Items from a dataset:
..............................

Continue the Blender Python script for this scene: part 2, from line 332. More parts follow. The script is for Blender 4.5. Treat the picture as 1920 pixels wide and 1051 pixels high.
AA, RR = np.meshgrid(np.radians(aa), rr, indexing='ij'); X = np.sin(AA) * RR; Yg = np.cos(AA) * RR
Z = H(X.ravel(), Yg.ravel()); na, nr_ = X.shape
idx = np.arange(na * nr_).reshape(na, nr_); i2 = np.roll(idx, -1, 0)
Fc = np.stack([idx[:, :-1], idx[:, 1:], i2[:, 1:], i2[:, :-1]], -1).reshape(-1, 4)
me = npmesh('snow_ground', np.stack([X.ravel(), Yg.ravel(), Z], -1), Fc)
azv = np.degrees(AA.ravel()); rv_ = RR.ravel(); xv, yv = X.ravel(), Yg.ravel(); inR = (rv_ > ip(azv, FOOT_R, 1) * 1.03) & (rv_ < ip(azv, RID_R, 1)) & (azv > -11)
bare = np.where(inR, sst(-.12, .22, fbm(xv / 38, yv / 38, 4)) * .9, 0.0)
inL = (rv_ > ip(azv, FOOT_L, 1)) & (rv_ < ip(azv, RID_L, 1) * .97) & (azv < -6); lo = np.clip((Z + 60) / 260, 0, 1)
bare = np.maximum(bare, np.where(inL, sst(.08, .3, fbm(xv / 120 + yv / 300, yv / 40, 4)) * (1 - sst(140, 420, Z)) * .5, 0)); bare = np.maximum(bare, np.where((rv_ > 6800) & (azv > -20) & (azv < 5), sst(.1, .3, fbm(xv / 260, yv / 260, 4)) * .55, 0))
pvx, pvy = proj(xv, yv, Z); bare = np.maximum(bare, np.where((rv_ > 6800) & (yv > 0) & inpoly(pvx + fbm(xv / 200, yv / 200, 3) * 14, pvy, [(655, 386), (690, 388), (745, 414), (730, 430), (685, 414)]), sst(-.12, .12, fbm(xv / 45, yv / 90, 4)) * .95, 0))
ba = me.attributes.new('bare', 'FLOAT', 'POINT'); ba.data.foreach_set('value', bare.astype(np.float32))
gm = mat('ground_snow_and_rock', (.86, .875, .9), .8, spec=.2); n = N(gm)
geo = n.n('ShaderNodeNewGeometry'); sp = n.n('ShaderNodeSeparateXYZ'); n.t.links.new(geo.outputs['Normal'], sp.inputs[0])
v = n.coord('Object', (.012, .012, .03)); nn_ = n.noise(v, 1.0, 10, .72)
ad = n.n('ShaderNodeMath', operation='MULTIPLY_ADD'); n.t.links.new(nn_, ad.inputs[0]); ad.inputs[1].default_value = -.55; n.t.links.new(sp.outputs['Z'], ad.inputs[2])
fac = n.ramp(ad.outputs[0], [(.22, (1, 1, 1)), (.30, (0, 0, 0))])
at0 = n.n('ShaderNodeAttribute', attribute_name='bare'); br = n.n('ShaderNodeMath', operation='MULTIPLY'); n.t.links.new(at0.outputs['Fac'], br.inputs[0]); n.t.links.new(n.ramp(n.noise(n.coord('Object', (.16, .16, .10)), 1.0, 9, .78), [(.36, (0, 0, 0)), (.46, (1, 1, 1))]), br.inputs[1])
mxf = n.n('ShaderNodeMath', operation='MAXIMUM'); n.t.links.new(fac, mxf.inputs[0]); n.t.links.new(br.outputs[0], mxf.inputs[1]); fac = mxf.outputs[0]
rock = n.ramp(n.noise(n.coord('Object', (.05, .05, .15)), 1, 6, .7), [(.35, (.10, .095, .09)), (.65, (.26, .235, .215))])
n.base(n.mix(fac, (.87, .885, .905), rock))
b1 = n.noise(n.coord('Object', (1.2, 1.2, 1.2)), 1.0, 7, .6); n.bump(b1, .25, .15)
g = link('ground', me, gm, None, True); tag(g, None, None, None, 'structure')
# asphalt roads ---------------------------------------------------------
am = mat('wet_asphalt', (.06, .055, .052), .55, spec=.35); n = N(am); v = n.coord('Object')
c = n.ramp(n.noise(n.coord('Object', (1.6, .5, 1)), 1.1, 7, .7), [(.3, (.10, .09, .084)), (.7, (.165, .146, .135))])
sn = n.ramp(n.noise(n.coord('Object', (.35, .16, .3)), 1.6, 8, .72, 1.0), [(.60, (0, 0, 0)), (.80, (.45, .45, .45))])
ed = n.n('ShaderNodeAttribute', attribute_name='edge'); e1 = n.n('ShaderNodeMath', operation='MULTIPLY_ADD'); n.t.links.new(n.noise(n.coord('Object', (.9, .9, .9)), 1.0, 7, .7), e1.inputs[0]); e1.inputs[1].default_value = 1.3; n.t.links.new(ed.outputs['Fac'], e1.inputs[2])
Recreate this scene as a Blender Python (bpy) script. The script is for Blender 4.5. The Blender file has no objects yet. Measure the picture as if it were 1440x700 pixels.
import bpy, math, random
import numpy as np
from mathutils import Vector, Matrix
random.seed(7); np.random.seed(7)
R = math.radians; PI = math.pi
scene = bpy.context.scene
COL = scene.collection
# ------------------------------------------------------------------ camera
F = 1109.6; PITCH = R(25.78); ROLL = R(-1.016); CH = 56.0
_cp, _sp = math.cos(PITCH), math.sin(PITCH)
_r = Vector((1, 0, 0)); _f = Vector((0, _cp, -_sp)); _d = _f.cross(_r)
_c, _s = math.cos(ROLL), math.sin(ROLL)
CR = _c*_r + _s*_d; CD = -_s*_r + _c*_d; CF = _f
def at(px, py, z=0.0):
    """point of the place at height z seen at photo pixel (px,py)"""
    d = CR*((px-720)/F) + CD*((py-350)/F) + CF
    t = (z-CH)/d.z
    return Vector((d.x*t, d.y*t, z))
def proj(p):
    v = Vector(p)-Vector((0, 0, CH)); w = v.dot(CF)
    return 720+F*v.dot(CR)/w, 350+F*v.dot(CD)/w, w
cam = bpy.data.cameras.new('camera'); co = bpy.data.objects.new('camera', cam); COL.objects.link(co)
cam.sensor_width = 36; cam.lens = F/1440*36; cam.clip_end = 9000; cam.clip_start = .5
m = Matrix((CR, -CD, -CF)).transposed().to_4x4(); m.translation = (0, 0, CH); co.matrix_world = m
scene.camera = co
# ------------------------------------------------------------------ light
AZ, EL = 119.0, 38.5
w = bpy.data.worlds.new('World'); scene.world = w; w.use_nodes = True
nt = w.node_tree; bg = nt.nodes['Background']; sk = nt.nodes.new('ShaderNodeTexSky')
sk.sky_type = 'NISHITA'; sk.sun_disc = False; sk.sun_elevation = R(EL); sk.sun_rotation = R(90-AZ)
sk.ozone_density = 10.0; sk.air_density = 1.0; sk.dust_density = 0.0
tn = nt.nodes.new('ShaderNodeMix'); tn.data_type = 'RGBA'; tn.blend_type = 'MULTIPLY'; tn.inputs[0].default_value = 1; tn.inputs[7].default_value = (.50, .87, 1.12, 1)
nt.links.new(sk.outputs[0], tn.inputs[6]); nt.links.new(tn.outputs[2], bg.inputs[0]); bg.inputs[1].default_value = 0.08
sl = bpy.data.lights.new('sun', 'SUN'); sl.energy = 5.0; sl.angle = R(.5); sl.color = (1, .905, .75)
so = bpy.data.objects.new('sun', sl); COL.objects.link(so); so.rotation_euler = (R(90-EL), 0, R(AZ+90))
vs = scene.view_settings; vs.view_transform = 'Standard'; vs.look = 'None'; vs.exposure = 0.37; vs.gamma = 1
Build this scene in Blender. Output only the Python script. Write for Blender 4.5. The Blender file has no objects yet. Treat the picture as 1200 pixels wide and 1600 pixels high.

..............................

§ **THE TASK**
Return all of the entries exactly as they were supplied.

§ **OUTPUT BELOW**
Continue the Blender Python script for this scene: part 2, from line 332. More parts follow. The script is for Blender 4.5. Treat the picture as 1920 pixels wide and 1051 pixels high.
AA, RR = np.meshgrid(np.radians(aa), rr, indexing='ij'); X = np.sin(AA) * RR; Yg = np.cos(AA) * RR
Z = H(X.ravel(), Yg.ravel()); na, nr_ = X.shape
idx = np.arange(na * nr_).reshape(na, nr_); i2 = np.roll(idx, -1, 0)
Fc = np.stack([idx[:, :-1], idx[:, 1:], i2[:, 1:], i2[:, :-1]], -1).reshape(-1, 4)
me = npmesh('snow_ground', np.stack([X.ravel(), Yg.ravel(), Z], -1), Fc)
azv = np.degrees(AA.ravel()); rv_ = RR.ravel(); xv, yv = X.ravel(), Yg.ravel(); inR = (rv_ > ip(azv, FOOT_R, 1) * 1.03) & (rv_ < ip(azv, RID_R, 1)) & (azv > -11)
bare = np.where(inR, sst(-.12, .22, fbm(xv / 38, yv / 38, 4)) * .9, 0.0)
inL = (rv_ > ip(azv, FOOT_L, 1)) & (rv_ < ip(azv, RID_L, 1) * .97) & (azv < -6); lo = np.clip((Z + 60) / 260, 0, 1)
bare = np.maximum(bare, np.where(inL, sst(.08, .3, fbm(xv / 120 + yv / 300, yv / 40, 4)) * (1 - sst(140, 420, Z)) * .5, 0)); bare = np.maximum(bare, np.where((rv_ > 6800) & (azv > -20) & (azv < 5), sst(.1, .3, fbm(xv / 260, yv / 260, 4)) * .55, 0))
pvx, pvy = proj(xv, yv, Z); bare = np.maximum(bare, np.where((rv_ > 6800) & (yv > 0) & inpoly(pvx + fbm(xv / 200, yv / 200, 3) * 14, pvy, [(655, 386), (690, 388), (745, 414), (730, 430), (685, 414)]), sst(-.12, .12, fbm(xv / 45, yv / 90, 4)) * .95, 0))
ba = me.attributes.new('bare', 'FLOAT', 'POINT'); ba.data.foreach_set('value', bare.astype(np.float32))
gm = mat('ground_snow_and_rock', (.86, .875, .9), .8, spec=.2); n = N(gm)
geo = n.n('ShaderNodeNewGeometry'); sp = n.n('ShaderNodeSeparateXYZ'); n.t.links.new(geo.outputs['Normal'], sp.inputs[0])
v = n.coord('Object', (.012, .012, .03)); nn_ = n.noise(v, 1.0, 10, .72)
ad = n.n('ShaderNodeMath', operation='MULTIPLY_ADD'); n.t.links.new(nn_, ad.inputs[0]); ad.inputs[1].default_value = -.55; n.t.links.new(sp.outputs['Z'], ad.inputs[2])
fac = n.ramp(ad.outputs[0], [(.22, (1, 1, 1)), (.30, (0, 0, 0))])
at0 = n.n('ShaderNodeAttribute', attribute_name='bare'); br = n.n('ShaderNodeMath', operation='MULTIPLY'); n.t.links.new(at0.outputs['Fac'], br.inputs[0]); n.t.links.new(n.ramp(n.noise(n.coord('Object', (.16, .16, .10)), 1.0, 9, .78), [(.36, (0, 0, 0)), (.46, (1, 1, 1))]), br.inputs[1])
mxf = n.n('ShaderNodeMath', operation='MAXIMUM'); n.t.links.new(fac, mxf.inputs[0]); n.t.links.new(br.outputs[0], mxf.inputs[1]); fac = mxf.outputs[0]
rock = n.ramp(n.noise(n.coord('Object', (.05, .05, .15)), 1, 6, .7), [(.35, (.10, .095, .09)), (.65, (.26, .235, .215))])
n.base(n.mix(fac, (.87, .885, .905), rock))
b1 = n.noise(n.coord('Object', (1.2, 1.2, 1.2)), 1.0, 7, .6); n.bump(b1, .25, .15)
g = link('ground', me, gm, None, True); tag(g, None, None, None, 'structure')
# asphalt roads ---------------------------------------------------------
am = mat('wet_asphalt', (.06, .055, .052), .55, spec=.35); n = N(am); v = n.coord('Object')
c = n.ramp(n.noise(n.coord('Object', (1.6, .5, 1)), 1.1, 7, .7), [(.3, (.10, .09, .084)), (.7, (.165, .146, .135))])
sn = n.ramp(n.noise(n.coord('Object', (.35, .16, .3)), 1.6, 8, .72, 1.0), [(.60, (0, 0, 0)), (.80, (.45, .45, .45))])
ed = n.n('ShaderNodeAttribute', attribute_name='edge'); e1 = n.n('ShaderNodeMath', operation='MULTIPLY_ADD'); n.t.links.new(n.noise(n.coord('Object', (.9, .9, .9)), 1.0, 7, .7), e1.inputs[0]); e1.inputs[1].default_value = 1.3; n.t.links.new(ed.outputs['Fac'], e1.inputs[2])
Recreate this scene as a Blender Python (bpy) script. The script is for Blender 4.5. The Blender file has no objects yet. Measure the picture as if it were 1440x700 pixels.
import bpy, math, random
import numpy as np
from mathutils import Vector, Matrix
random.seed(7); np.random.seed(7)
R = math.radians; PI = math.pi
scene = bpy.context.scene
COL = scene.collection
# ------------------------------------------------------------------ camera
F = 1109.6; PITCH = R(25.78); ROLL = R(-1.016); CH = 56.0
_cp, _sp = math.cos(PITCH), math.sin(PITCH)
_r = Vector((1, 0, 0)); _f = Vector((0, _cp, -_sp)); _d = _f.cross(_r)
_c, _s = math.cos(ROLL), math.sin(ROLL)
CR = _c*_r + _s*_d; CD = -_s*_r + _c*_d; CF = _f
def at(px, py, z=0.0):
    """point of the place at height z seen at photo pixel (px,py)"""
    d = CR*((px-720)/F) + CD*((py-350)/F) + CF
    t = (z-CH)/d.z
    return Vector((d.x*t, d.y*t, z))
def proj(p):
    v = Vector(p)-Vector((0, 0, CH)); w = v.dot(CF)
    return 720+F*v.dot(CR)/w, 350+F*v.dot(CD)/w, w
cam = bpy.data.cameras.new('camera'); co = bpy.data.objects.new('camera', cam); COL.objects.link(co)
cam.sensor_width = 36; cam.lens = F/1440*36; cam.clip_end = 9000; cam.clip_start = .5
m = Matrix((CR, -CD, -CF)).transposed().to_4x4(); m.translation = (0, 0, CH); co.matrix_world = m
scene.camera = co
# ------------------------------------------------------------------ light
AZ, EL = 119.0, 38.5
w = bpy.data.worlds.new('World'); scene.world = w; w.use_nodes = True
nt = w.node_tree; bg = nt.nodes['Background']; sk = nt.nodes.new('ShaderNodeTexSky')
sk.sky_type = 'NISHITA'; sk.sun_disc = False; sk.sun_elevation = R(EL); sk.sun_rotation = R(90-AZ)
sk.ozone_density = 10.0; sk.air_density = 1.0; sk.dust_density = 0.0
tn = nt.nodes.new('ShaderNodeMix'); tn.data_type = 'RGBA'; tn.blend_type = 'MULTIPLY'; tn.inputs[0].default_value = 1; tn.inputs[7].default_value = (.50, .87, 1.12, 1)
nt.links.new(sk.outputs[0], tn.inputs[6]); nt.links.new(tn.outputs[2], bg.inputs[0]); bg.inputs[1].default_value = 0.08
sl = bpy.data.lights.new('sun', 'SUN'); sl.energy = 5.0; sl.angle = R(.5); sl.color = (1, .905, .75)
so = bpy.data.objects.new('sun', sl); COL.objects.link(so); so.rotation_euler = (R(90-EL), 0, R(AZ+90))
vs = scene.view_settings; vs.view_transform = 'Standard'; vs.look = 'None'; vs.exposure = 0.37; vs.gamma = 1
Build this scene in Blender. Output only the Python script. Write for Blender 4.5. The Blender file has no objects yet. Treat the picture as 1200 pixels wide and 1600 pixels high.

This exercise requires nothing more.